The screening was followed up by a Q&A session with some of the cast and crew, including writer Fiona Maher, who also discussed her plans for her forthcoming horror-comedy: Blah Witch. To be shot this coming February, it’s going to be financed by auctioning the starring roles on Ebay. So any budding actors should type "Bid for Stardom" into Ebay, and they could be watching themselves on the silver screen in time for the 2007 festival. Bidding starts at £100. Next we had a showing of the winner of the Silver Méliès Short Film Competition, which had been held over the festival: Home Video(UK, 2005; Dir: Ed Boase). A woman wakes up in the night to find a camcorder plugged in to her TV. When she watches the tape back, she’s in for a shock. Inspirationally, Ed Boase decided to make Home Video after attending a horror-film festival in Scotland, and leaving convinced that he could do better. And with this snappy little four-minute chiller, who’s to say that he hasn’t? Fans who like their terror more drawn out will be delighted to hear that Home Video is due to form the basis of Boase’s next full length feature.

This was followed by the night’s sickest film: Broken (UK, 2006; Dir: Adam Mason, Simon Boyes). Hope is a city-dwelling single mother, who one day wakes up in a wooden casket in the forest. She’s then forced to spend day after day at the mercy of an unnamed man who enslaves and remorselessly tortures and degrades her, as he has several other women before. The only thing keeping Hope alive is her determination to see her daughter again. A relentlessly nasty film with excellent performances all round, and some truly gut-wrenching scenes, Broken makes Saw look like Spongebob Squarepants.

After Jip had held an impromptu poetry competition (won by an improvised piece entitled, if I recall correctly, "I wandered lonely as a sexy cadaver"), we had the last short film of the night: Repose en Paix (France, 2005 Dir: Mehdi Ouahab). At under two minutes, this bitesize piece of French claymation is a delightful horror parody about a man whose sleep is disturbed by a psychopath. But the murderer doesn’t get it all his own way: very funny. Then, with our spirits high and the clock approaching 6am, we plunged into the final film of the night: Wild Zero (Japan, 2000; Dir: Tetsuro Takeuchi). This was the only film in the programme not made in the last couple of years, and is something of a Japanese classic from 2000. Leather jacketed rock-fan Ace is having a run of good luck. First he becomes the rock ‘n’ roll blood-brother of his hero, real-life Japanese rock-star Guitar Wolf. Then, by accidentally saving the day at a gas-station hold-up, he meets the beautiful Tobio. But things take a turn for the worse when aliens invade, and a zombie plague breaks out. The impossibly cool Guitar Wolf sets out on his flame-shooting motorbike to rescue Ace, and his quiff-combing cohorts Bass Wolf and Drums Wolf follow on behind.

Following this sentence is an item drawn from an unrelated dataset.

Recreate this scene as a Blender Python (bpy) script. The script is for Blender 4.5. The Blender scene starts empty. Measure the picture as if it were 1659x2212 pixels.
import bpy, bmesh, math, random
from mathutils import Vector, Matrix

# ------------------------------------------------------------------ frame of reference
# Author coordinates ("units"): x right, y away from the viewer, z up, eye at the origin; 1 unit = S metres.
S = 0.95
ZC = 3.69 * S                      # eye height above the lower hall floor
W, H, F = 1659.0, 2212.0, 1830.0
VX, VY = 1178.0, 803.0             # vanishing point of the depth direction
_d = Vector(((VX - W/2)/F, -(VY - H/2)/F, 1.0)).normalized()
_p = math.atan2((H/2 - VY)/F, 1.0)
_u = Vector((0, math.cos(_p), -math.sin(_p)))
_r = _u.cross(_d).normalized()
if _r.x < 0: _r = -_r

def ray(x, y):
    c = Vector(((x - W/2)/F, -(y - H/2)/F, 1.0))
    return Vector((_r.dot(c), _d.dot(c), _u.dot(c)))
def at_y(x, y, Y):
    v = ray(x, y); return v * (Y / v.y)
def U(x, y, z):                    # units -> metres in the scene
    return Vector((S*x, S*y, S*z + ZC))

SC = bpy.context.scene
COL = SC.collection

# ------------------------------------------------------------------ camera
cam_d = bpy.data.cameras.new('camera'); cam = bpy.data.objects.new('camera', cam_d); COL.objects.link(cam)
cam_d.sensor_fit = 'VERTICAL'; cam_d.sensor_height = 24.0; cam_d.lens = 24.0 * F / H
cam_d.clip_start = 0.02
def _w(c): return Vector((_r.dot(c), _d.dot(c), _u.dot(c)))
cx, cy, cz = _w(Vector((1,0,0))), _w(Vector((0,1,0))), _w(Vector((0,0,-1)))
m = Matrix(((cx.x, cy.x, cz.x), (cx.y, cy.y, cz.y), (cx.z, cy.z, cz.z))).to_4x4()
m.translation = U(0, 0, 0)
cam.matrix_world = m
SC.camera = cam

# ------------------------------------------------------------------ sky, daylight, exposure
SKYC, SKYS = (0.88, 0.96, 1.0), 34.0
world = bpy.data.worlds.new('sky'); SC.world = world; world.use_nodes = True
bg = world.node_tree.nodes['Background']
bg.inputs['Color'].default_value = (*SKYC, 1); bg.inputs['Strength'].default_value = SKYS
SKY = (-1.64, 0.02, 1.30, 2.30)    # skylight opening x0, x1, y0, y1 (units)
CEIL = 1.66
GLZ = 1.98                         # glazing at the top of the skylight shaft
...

There’s a cast of eccentric side-characters including an evil night-club owner running around in wig and pants, no shortage of blue-faced zombies for everyone to blow to bits. Wild Zero can’t be said to be a great film in any traditional sense (perhaps not surprisingly since director Tetsuro Takeuchi is a music video maker who admits that he’s "not a person inspired by movies"). It’s not scary, the characters are one-dimensional (at most), the action derivative, and the plot stark-raving mad. But for sheer energy, rock ‘n’ roll spirit, and a truckload of head-exploding zombie carnage, it’s hard to beat. A self-conscious trash-fest, it’s not to be taken seriously, but is guaranteed to leave any fan of the genre cheering for more. So, as the credits rolled for the final time, a crowd of tired horror fans stumbled out into the Hyde Park daylight, clutching their gift-bags of posters, DVDs, and manga (courtesy of comic-shop Travelling Man), and satisfied by a night of terror which had done everything it said on the tombstone, and more. So with thanks to the organisers (including Kamera’s very own Laurence Boyce and Alex King) I’ve just got time to hit the coffin and get a good year’s sleep, before doing it all again at the Night of the Dead 7.